Sarah Cunningham's picture


I chose the Owl, Protector of the College, because I have been so struck by how much energy surrounds the owl as well as her (and our) patron goddess Athena, in the college community. In shamanic terms the owl is not just a mascot, but a totem: an animal spirit which lends its special power to our tribe; and both by the length of Owl's association with Bryn Mawr (back at least to 1904 when Rockefeller Arch was built), and by the passion with which Bryn Mawr students seem to identify with her-- as well as the various rituals and superstitions associated with Athena, Owl's mistress-- she strikes me as quite uniquely powerful, compared to college mascots or totems that I have encountered elsewhere. In fact Athena, with all the attributes she carried as patroness of the ancient city of Athens (and still does carry-- myths do not die!), being such an important deity in ancient times, with her Owl, seems to embody just about all of what Bryn Mawr is about, what makes Bryn Mawr special and different; she seems to permeate all we do, and to give us her supervision and her blessings on a day to day basis.

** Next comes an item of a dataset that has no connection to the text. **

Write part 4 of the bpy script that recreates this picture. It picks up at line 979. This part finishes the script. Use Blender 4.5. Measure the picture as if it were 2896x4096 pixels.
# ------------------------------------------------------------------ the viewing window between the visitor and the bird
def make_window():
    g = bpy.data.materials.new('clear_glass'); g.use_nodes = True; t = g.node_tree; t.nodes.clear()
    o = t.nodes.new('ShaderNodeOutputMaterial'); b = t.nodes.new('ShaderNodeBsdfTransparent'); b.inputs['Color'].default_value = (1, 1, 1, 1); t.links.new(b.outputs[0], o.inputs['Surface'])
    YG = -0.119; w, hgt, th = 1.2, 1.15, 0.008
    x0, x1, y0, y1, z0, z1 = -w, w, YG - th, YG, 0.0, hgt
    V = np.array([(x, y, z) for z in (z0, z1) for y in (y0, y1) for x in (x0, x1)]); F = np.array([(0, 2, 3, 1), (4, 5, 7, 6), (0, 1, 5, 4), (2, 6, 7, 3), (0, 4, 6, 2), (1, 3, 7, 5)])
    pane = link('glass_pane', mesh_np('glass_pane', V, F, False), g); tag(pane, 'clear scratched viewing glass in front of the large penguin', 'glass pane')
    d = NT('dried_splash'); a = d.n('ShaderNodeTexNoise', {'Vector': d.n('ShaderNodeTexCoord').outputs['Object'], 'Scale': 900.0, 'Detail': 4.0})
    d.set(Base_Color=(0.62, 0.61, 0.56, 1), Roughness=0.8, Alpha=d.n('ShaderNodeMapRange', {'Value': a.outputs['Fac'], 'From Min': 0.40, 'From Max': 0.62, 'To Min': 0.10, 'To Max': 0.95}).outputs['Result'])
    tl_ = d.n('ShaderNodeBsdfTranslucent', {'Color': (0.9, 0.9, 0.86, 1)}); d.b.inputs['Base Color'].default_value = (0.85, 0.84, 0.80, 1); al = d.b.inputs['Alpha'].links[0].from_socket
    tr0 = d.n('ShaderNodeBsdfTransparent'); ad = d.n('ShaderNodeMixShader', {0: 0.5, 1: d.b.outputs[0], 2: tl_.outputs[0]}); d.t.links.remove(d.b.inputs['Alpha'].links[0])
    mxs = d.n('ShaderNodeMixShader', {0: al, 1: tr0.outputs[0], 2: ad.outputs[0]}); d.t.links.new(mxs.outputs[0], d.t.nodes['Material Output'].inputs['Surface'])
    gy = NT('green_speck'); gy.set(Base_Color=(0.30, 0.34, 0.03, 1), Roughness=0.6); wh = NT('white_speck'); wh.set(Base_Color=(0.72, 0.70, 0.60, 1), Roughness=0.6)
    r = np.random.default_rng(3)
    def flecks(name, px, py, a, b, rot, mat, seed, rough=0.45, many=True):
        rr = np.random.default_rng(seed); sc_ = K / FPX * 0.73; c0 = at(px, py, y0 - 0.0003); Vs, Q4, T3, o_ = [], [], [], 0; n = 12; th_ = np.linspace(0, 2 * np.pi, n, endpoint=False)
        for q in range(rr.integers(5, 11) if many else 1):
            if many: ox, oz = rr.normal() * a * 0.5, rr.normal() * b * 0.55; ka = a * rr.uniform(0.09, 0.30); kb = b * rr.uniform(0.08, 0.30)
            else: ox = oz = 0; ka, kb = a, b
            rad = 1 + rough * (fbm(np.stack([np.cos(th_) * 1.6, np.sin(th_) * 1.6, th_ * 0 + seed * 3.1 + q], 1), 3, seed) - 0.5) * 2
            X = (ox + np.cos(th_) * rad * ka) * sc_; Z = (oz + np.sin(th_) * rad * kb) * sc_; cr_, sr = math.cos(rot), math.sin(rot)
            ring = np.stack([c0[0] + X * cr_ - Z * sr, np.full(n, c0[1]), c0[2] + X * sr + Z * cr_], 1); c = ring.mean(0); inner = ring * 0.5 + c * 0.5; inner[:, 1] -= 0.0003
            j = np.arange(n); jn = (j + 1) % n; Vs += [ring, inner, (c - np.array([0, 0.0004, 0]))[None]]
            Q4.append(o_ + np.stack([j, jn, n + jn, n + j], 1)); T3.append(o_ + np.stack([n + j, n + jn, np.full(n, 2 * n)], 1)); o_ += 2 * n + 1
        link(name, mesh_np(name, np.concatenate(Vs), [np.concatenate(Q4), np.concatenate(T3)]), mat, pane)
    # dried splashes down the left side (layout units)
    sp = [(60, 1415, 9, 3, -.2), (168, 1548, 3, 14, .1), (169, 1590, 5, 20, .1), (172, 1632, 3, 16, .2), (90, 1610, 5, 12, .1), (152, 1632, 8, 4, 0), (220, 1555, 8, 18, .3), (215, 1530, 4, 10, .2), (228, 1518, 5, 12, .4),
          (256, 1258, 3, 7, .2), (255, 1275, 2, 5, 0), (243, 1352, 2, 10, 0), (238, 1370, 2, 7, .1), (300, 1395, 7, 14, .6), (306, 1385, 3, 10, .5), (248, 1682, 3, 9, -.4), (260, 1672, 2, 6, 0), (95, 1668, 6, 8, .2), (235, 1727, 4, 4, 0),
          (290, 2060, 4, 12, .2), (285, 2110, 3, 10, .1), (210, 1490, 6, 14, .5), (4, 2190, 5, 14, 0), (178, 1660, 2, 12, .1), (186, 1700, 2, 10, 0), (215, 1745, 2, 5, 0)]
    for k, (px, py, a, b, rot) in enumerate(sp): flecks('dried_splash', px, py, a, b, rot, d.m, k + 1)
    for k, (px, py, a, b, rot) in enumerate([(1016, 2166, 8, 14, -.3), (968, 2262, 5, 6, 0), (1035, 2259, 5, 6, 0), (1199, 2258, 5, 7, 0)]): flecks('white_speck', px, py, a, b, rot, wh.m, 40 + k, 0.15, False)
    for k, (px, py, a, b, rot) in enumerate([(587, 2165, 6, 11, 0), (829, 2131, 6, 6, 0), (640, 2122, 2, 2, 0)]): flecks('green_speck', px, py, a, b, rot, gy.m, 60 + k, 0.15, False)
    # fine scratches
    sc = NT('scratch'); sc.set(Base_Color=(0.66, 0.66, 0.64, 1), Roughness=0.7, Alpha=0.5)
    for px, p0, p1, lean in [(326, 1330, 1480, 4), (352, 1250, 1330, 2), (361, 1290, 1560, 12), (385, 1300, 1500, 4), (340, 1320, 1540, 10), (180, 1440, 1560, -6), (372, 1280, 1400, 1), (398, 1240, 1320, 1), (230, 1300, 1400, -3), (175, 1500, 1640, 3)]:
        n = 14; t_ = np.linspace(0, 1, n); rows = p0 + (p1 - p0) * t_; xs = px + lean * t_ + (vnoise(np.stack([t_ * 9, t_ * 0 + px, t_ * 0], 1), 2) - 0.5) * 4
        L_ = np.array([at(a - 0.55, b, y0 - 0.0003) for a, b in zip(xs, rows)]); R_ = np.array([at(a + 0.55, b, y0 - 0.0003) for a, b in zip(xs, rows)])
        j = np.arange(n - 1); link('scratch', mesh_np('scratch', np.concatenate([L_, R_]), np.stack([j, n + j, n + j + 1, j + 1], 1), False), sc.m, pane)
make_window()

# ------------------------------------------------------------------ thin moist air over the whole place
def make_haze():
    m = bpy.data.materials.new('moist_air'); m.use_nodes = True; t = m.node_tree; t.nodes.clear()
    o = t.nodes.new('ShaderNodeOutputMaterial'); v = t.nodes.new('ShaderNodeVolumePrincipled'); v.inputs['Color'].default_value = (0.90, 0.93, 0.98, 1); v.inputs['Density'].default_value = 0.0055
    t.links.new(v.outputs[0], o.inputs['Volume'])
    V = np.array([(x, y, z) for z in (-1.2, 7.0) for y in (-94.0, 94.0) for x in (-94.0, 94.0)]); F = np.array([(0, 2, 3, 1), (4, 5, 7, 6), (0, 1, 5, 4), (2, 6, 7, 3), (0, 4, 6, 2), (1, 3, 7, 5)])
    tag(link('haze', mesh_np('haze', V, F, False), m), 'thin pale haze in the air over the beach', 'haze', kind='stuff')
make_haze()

The place I have chosen to revisit weekly during this course is the Labyrinth. Like the owl, the labyrinth is an ancient image, but compared to the owl it is a fairly recent arrival at Bryn Mawr. Like the owl, the image of labyrinth is an archetype which is always inside us, but unlike the owl it is also a physical practice one can engage in, in real time. It is a metaphor for the process of learning. A winding and laborious path leads from the entrance, frequently changing direction and doubling back on itself, perhaps frustratingly but inexorably leading to an arrival point at the center; along the way one has a constantly changing viewpoint on the surroundings; having arrived at a point only slightly different from where one started one must retrace one's steps back to the outside world, with the hope that the journey has made a subtle but significant alteration to our awareness. It seems like a good vantage point from which to observe the changes in Bryn Mawr's seasons.

I also like the labyrinth because it is not far from the house where my mother lived when she was a little girl. Number 210 Roberts Road, now occupied by adminstrative offices of some kind, was then a faculty residence, and my mother's mother taught history here for many years-- was in fact a notable personality in Bryn Mawr's own history. My mother, though she also went to Bryn Mawr as an undergraduate and as a graduate student, had a perhaps more than usually fraught relationship with her mother, who she remembers as dominating and selfish, not much interested in her children at all. Odd, then, that my father ended up teaching here, and Mother lived her entire adult life so near the scene of her unhappy childhood. And on some level, for me, my presence at Bryn Mawr now as a Mcbride Scholar has a great deal to do with untangling this ancestral riddle. Perhaps the labyrinth, if walked with intent, will help resolve that knot.